You can use ../tracker/rabit_hadoop.py to run rabit programs on hadoop
This will start n rabit programs as mappers of MapReduce
Each program can read its portion of data from stdin
Yarn is highly recommended, since Yarn allows specifying number of cpus and memory of each mapper:
- This allows multi-threading programs in each node, which can be more efficient
- An easy multi-threading solution could be to use OpenMP with rabit code

Running Rabit on Yarn

To Be modified from ../tracker/rabit_hadoop.py

Running Rabit using MPI

You can submit rabit programs to an MPI cluster using ../tracker/rabit_mpi.py.
If you linked your code against librabit_mpi.a, then you can directly use mpirun to submit the job

Customize Tracker Script

You can also modify the tracker script to allow rabit to run on other platforms. To do so, refer to existing tracker scripts, such as ../tracker/rabit_hadoop.py and ../tracker/rabit_mpi.py to get a sense of how it is done.

You will need to implement a platform dependent submission function with the following definition

def fun_submit(nworkers, worker_args):
    """
      customized submit script, that submits nslave jobs,
      each must contain args as parameter
      note this can be a lambda closure
      Parameters
         nworkers number of worker processes to start
         worker_args tracker information which must be passed to the arguments 
              this usually includes the parameters of master_uri and port, etc.
    """

The submission function should start nworkers processes in the platform, and append worker_args to the end of the other arguments. Then you can simply call tracker.submit with fun_submit to submit jobs to the target platform

Note that the current rabit tracker does not restart a worker when it dies, the restart of a node is done by the platform, otherwise we should write the fail-restart logic in the custom script.

Fail-restart is usually provided by most platforms.
For example, mapreduce will restart a mapper when it fails

Fault Tolerance

This section introduces how fault tolerance works in rabit. The following figure shows how rabit deals with failures.

The scenario is as follows:

Node 1 fails between the first and second call of Allreduce after the second checkpoint
The other nodes wait in the call of the second Allreduce in order to help node 1 to recover.
When node 1 restarts, it will call LoadCheckPoint, and get the latest checkpoint from one of the existing nodes.
Then node 1 can start from the latest checkpoint and continue running.
When node 1 calls the first Allreduce again, as the other nodes already know the result, node 1 can get it from one of them.
When node 1 reaches the second Allreduce, the other nodes find out that node 1 has catched up and they can continue the program normally.

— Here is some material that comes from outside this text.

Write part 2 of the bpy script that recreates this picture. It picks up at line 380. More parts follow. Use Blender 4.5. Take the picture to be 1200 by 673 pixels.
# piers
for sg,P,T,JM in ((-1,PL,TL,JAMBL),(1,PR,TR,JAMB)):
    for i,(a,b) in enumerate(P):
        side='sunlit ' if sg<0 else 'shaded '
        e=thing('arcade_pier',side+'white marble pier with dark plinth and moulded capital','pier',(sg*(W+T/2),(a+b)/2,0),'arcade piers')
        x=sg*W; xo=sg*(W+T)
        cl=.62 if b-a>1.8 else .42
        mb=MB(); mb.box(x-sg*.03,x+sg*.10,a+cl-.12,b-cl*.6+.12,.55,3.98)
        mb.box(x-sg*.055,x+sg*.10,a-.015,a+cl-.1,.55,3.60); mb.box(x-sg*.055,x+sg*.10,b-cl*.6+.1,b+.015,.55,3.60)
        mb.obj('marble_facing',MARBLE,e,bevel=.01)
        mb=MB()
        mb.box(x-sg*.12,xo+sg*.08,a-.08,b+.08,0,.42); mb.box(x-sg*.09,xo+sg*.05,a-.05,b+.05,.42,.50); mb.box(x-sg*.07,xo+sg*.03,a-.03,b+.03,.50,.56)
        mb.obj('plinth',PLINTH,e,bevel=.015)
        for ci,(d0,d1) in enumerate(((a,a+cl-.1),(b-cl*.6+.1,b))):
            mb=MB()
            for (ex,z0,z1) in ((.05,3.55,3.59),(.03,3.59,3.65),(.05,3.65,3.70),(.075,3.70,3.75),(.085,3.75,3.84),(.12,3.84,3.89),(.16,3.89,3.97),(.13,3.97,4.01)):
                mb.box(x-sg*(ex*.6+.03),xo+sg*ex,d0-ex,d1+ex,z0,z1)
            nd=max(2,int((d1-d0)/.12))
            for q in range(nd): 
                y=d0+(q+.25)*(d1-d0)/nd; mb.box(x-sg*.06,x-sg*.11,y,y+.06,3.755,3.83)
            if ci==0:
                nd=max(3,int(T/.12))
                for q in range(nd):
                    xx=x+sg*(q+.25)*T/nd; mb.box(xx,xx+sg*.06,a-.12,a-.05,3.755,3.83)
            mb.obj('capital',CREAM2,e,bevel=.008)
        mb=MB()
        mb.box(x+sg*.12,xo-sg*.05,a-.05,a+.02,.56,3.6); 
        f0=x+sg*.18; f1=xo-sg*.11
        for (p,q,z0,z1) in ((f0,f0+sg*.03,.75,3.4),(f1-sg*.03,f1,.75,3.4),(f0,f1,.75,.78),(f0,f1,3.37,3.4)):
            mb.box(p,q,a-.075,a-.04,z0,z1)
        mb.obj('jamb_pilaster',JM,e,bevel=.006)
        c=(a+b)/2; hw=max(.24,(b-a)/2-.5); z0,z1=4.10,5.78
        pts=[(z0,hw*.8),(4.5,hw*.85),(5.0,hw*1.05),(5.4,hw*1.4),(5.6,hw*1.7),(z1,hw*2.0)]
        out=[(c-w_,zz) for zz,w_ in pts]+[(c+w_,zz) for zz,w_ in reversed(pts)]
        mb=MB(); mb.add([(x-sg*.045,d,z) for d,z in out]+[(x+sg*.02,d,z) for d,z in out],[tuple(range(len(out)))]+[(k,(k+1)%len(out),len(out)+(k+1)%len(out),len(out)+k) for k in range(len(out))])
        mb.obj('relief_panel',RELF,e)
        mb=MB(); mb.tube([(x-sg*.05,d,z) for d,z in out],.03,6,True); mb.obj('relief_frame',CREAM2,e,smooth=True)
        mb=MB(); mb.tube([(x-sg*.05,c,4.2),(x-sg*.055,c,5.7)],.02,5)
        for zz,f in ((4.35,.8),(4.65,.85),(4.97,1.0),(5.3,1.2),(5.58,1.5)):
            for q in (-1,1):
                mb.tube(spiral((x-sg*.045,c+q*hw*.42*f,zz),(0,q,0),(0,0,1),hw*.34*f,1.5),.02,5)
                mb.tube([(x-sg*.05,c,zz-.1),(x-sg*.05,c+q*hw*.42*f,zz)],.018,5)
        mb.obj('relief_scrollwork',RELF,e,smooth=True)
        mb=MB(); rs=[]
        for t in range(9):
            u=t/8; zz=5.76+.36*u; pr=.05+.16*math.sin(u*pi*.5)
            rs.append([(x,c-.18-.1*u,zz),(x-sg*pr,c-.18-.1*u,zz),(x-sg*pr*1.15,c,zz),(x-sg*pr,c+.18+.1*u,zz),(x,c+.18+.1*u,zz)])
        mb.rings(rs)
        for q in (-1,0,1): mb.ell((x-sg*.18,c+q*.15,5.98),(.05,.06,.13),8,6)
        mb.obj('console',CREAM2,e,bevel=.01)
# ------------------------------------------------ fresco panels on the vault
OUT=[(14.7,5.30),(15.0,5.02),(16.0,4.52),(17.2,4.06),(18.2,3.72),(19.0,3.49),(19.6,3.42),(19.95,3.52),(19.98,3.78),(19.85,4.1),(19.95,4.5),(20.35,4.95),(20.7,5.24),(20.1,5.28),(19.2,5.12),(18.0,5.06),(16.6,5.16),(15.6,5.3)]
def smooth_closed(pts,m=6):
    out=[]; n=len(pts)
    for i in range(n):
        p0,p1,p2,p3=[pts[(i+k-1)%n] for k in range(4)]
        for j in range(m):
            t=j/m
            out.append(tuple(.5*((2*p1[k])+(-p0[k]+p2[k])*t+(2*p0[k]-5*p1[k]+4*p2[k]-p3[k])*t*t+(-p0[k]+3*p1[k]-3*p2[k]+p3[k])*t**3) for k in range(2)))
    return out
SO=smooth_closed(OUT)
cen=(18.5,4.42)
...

This fault tolerance model is based on a key property of Allreduce and Broadcast: All the nodes get the same result when calling Allreduce/Broadcast. Because of this property, any node can record the history, and when a node recovers, the result can be forwarded to it.

The checkpoint is introduced so that we can discard the history after checkpointing, this makes the iterative program more efficient. The strategy of rabit is different from the fail-restart strategy where all the nodes restart from the same checkpoint when any of them fail. All the processes will block in the Allreduce call to help the recovery, and the checkpoint is only saved locally without touching the disk. This makes rabit programs more reliable and efficient.

This is just a conceptual introduction to rabit's fault tolerance model. The actual implementation is more sophisticated, and can deal with more complicated cases such as multiple nodes failure and node failure during recovery phase.